There are times when the leading intellectual lights of the Right get so cocky of their own victory that they unleash an ideological stinkbomb so rank that it will give pause to even the most enthusiastic Tea-Aid drinker. George Will tossed one of these out there yesterday with his column celebrating the infamous Lochner Supreme Court ruling that barred states from creating 60-hour work weeks:
Liberal certitudes continue to dissolve, the most recent solvent being a robust new defense of a 1905 Supreme Court decision that liberals have long reviled — and misrepresented. To understand why the court correctly decided Lochner v. New York and why this is relevant to current arguments, read David E. Bernstein’s “Rehabilitating Lochner: Defending Individual Rights against Progressive Reform.”
Since the New Deal, courts have stopped defending liberty of contract and other unenumerated rights grounded in America’s natural rights tradition. These are referred to by the Ninth Amendment, which explicitly protects unenumerated rights “retained by the people,” and by the “privileges or immunities” and “liberty” cited in the 14th Amendment. Progressivism, Bernstein argues, is hostile to America’s premise that individuals possess rights that preexist government and are not fully enumerated in the Constitution. This doctrine stands athwart liberalism’s aspiration to erase constitutional limits on government’s regulatory powers.
An 1895 New York law limited bakery employees to working 10 hours a day and 60 hours a week. Ostensibly, this was health and safety legislation; actually, it was rent-seeking by large, unionized bakeries and the unions. Corporate bakeries supported the legislation, which burdened their small, family-owned competitors. The bakers union hoped to suppress the small, non-unionized bakeries that depended on flexible work schedules.
I must admit that I find it surprising that an entire ideological movement exists that pines for a past time that none of its adherents were alive to see, but that's pretty much how modern conservatives feel about late-19th Century America. They're sort of like people who go to Renaissance Fairs, except they celebrate Social Dawrwinism instead of swords and sorcery. I wonder if Will dresses up as Andrew Carnegie or J.P. Morgan when he attends his little Gilded Age Reenactment Society gatherings?
At any rate, Will really doesn't like the fact that we have 40-hour work weeks, child labor laws or minimum wage.
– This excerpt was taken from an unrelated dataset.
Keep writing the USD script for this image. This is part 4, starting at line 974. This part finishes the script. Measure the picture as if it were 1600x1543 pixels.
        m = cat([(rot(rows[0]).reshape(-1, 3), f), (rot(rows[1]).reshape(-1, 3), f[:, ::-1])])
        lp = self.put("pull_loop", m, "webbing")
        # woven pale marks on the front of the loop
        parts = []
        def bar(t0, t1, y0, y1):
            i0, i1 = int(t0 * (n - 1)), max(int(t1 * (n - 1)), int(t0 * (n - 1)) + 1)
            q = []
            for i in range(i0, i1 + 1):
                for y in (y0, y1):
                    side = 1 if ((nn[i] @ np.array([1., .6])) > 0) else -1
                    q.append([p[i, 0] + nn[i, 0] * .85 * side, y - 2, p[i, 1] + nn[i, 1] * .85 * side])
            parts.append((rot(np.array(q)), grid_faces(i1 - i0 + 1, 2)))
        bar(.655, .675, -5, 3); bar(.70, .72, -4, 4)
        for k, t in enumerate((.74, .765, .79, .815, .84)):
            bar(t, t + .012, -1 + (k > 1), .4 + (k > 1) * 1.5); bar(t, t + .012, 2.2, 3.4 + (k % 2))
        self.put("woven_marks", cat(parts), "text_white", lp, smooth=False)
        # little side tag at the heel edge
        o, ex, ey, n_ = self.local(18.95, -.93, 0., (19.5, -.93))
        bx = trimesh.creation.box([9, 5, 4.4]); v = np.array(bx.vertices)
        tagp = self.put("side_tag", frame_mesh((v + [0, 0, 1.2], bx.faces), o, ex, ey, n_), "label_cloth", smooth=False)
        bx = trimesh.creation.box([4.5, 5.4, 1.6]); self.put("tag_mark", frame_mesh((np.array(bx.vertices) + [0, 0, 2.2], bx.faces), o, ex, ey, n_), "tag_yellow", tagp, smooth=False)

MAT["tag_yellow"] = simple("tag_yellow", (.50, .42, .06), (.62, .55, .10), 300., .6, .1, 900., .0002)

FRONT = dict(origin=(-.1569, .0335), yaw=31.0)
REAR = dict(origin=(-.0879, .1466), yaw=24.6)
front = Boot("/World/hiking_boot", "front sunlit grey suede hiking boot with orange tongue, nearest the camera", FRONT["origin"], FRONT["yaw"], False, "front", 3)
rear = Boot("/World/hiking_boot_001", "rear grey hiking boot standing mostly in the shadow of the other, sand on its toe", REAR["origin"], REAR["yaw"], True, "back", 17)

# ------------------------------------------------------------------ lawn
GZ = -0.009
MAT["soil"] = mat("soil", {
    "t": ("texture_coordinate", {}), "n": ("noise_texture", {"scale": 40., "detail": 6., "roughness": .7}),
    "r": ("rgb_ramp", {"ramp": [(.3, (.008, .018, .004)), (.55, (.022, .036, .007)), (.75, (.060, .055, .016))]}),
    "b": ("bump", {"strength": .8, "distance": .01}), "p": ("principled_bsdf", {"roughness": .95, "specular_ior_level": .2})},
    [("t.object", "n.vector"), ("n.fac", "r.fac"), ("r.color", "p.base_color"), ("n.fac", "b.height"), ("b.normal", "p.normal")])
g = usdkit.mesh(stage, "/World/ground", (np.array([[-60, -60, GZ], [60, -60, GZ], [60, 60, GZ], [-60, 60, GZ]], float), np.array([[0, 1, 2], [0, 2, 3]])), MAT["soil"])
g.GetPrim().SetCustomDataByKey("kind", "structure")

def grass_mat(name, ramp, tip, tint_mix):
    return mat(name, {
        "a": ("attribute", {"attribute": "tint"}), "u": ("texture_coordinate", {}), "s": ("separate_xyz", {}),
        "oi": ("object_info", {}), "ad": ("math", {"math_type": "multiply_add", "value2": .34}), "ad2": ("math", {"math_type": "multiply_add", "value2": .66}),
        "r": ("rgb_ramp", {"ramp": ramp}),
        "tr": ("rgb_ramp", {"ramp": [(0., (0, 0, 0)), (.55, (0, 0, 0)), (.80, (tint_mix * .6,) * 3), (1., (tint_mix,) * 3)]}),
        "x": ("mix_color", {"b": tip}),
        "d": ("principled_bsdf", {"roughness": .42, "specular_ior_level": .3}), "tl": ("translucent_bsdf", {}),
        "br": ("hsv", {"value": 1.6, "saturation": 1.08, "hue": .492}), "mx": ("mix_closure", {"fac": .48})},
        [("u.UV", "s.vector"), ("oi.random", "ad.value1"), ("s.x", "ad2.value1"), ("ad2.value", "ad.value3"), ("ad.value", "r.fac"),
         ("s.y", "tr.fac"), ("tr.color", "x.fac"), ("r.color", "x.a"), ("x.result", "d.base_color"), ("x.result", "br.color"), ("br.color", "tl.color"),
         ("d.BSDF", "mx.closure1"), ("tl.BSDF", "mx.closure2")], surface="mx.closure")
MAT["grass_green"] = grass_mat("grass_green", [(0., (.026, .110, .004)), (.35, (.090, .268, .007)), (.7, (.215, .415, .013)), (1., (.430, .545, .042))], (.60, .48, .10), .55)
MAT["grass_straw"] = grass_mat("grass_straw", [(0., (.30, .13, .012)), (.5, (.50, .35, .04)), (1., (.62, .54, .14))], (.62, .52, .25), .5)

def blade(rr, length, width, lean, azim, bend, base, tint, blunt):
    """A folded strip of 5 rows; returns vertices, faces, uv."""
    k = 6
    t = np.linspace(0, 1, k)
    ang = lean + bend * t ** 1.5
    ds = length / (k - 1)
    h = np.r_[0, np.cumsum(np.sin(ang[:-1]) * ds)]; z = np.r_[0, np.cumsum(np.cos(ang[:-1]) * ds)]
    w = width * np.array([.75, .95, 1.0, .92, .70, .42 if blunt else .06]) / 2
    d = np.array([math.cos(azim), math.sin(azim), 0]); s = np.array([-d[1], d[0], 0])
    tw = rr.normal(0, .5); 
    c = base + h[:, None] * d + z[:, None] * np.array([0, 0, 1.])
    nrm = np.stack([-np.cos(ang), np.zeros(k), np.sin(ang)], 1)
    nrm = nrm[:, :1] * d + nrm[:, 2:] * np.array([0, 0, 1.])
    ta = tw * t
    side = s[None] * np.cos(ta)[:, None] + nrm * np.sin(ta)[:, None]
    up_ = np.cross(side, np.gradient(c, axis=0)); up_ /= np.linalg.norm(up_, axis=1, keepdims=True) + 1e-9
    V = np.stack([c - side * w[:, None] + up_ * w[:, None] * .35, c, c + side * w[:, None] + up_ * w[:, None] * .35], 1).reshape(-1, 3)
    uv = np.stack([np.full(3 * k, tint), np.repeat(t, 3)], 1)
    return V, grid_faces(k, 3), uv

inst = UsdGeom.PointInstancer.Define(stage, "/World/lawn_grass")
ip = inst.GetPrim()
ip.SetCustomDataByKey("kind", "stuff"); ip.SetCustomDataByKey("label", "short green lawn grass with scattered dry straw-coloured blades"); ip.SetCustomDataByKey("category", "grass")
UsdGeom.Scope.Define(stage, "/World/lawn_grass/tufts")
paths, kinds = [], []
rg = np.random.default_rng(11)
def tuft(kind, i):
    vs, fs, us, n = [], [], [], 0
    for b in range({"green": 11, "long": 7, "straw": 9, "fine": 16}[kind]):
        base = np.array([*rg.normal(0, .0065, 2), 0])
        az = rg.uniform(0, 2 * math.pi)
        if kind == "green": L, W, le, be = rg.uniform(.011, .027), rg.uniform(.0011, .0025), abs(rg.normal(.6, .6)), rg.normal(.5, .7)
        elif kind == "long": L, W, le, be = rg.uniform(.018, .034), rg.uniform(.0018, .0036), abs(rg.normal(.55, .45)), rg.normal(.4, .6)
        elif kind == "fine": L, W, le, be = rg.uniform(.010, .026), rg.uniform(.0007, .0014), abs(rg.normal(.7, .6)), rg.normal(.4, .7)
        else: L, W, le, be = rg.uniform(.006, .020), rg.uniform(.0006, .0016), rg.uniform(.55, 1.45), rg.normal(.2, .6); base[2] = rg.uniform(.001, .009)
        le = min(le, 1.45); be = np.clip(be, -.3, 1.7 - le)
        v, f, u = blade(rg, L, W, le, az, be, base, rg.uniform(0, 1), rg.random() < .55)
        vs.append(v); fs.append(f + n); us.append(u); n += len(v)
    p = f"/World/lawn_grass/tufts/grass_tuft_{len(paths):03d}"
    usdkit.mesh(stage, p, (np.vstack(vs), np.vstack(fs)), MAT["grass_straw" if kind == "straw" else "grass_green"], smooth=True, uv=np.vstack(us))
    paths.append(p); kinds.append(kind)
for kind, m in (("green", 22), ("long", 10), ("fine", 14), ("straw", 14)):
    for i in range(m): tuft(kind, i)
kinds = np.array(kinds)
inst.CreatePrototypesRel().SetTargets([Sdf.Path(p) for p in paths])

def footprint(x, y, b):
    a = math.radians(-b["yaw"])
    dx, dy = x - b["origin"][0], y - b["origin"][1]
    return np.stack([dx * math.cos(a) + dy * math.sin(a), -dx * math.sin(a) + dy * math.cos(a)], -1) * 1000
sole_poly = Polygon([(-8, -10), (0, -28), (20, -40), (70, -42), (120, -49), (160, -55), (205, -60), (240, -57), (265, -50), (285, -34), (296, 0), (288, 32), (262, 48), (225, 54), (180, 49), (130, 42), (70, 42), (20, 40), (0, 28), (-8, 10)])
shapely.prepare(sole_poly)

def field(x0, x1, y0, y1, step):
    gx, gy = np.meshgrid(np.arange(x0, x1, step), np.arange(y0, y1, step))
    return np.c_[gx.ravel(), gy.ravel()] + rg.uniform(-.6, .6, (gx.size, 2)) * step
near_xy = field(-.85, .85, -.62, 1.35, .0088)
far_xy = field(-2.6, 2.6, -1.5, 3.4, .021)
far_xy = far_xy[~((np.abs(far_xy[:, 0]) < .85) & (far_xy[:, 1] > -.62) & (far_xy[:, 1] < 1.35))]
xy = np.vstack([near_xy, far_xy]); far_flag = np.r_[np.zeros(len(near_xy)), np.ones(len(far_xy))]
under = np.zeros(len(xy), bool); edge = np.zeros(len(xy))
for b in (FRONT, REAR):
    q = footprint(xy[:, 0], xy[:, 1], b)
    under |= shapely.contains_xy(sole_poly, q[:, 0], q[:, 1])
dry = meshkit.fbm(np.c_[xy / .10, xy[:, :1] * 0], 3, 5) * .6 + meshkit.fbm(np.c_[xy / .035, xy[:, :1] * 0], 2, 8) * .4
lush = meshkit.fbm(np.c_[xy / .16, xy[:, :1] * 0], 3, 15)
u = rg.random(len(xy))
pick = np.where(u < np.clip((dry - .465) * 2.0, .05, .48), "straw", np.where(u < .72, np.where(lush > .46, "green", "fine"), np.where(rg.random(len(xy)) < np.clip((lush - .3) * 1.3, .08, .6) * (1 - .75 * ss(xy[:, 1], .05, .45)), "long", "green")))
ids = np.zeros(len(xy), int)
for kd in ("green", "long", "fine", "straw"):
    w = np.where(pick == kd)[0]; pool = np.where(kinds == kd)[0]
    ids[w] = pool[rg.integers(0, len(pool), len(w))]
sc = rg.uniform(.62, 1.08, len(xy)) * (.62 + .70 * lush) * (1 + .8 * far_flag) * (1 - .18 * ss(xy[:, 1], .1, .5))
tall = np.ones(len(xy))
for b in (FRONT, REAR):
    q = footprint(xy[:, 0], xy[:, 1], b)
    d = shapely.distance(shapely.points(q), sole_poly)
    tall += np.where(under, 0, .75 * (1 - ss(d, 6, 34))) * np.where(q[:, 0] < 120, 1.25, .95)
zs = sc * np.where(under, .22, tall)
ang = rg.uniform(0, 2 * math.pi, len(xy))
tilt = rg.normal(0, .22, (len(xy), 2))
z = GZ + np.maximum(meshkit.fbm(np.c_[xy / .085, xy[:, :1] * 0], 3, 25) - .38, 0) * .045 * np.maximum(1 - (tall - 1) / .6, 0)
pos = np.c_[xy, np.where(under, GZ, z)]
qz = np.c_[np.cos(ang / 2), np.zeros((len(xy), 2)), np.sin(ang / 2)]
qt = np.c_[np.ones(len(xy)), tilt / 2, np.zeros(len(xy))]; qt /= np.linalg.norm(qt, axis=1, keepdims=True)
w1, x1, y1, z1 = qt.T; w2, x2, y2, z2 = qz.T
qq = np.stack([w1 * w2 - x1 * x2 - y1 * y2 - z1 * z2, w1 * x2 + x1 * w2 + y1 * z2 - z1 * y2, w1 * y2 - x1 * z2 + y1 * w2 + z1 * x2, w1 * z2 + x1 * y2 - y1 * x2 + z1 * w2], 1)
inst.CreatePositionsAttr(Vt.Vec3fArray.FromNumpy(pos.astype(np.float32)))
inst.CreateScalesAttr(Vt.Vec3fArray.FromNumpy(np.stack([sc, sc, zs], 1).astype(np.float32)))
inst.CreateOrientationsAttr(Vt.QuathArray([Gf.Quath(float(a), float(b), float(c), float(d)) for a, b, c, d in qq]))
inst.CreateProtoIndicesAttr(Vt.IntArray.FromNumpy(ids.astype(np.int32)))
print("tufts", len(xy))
He thinks that America was a freer place when employers were able to fire you without compensation after losing your hand in a machine and he's really pushing for a Lochner revival to get us there. Check out his disdain for the SCOTUS dissenters' reasoning:
The main dissent radiated progressivism’s statism and paternalism: Government may limit working hours lest workers damage their “physical and mental capacity to serve the State, and to provide for those dependent upon them.”
Yeah, God forbid the government lessens the chance that some poor bastard gets the black lung at the age of 32 after working 80-hour weeks in a coal mine. Give me liberty or give blue-collar people death!
Progressives celebrated Holmes’s gift to government of almost untrammeled police powers. He said courts should defer to economic regulations because the Constitution does not “embody a particular economic theory.” Thus began liberals’ distortion of Lochner as expressing the court’s commitment to laissez-faire doctrine.
I get the feeling that Will wouldn't have complained when the federal government used its untrammeled police powers to break up railroad strikes. Tyranny in defense of moneyed interests is no vice, after all.
You really have to wonder if the 40 percent of people who consider themselves "conservative" in this country really know what they've signed themselves up for. I tend to think they'll have a change of heart once George Will makes it legal for their bosses to fire them for refusing to work 90-hour weeks without overtime and/or suffering crippling injuries on the job.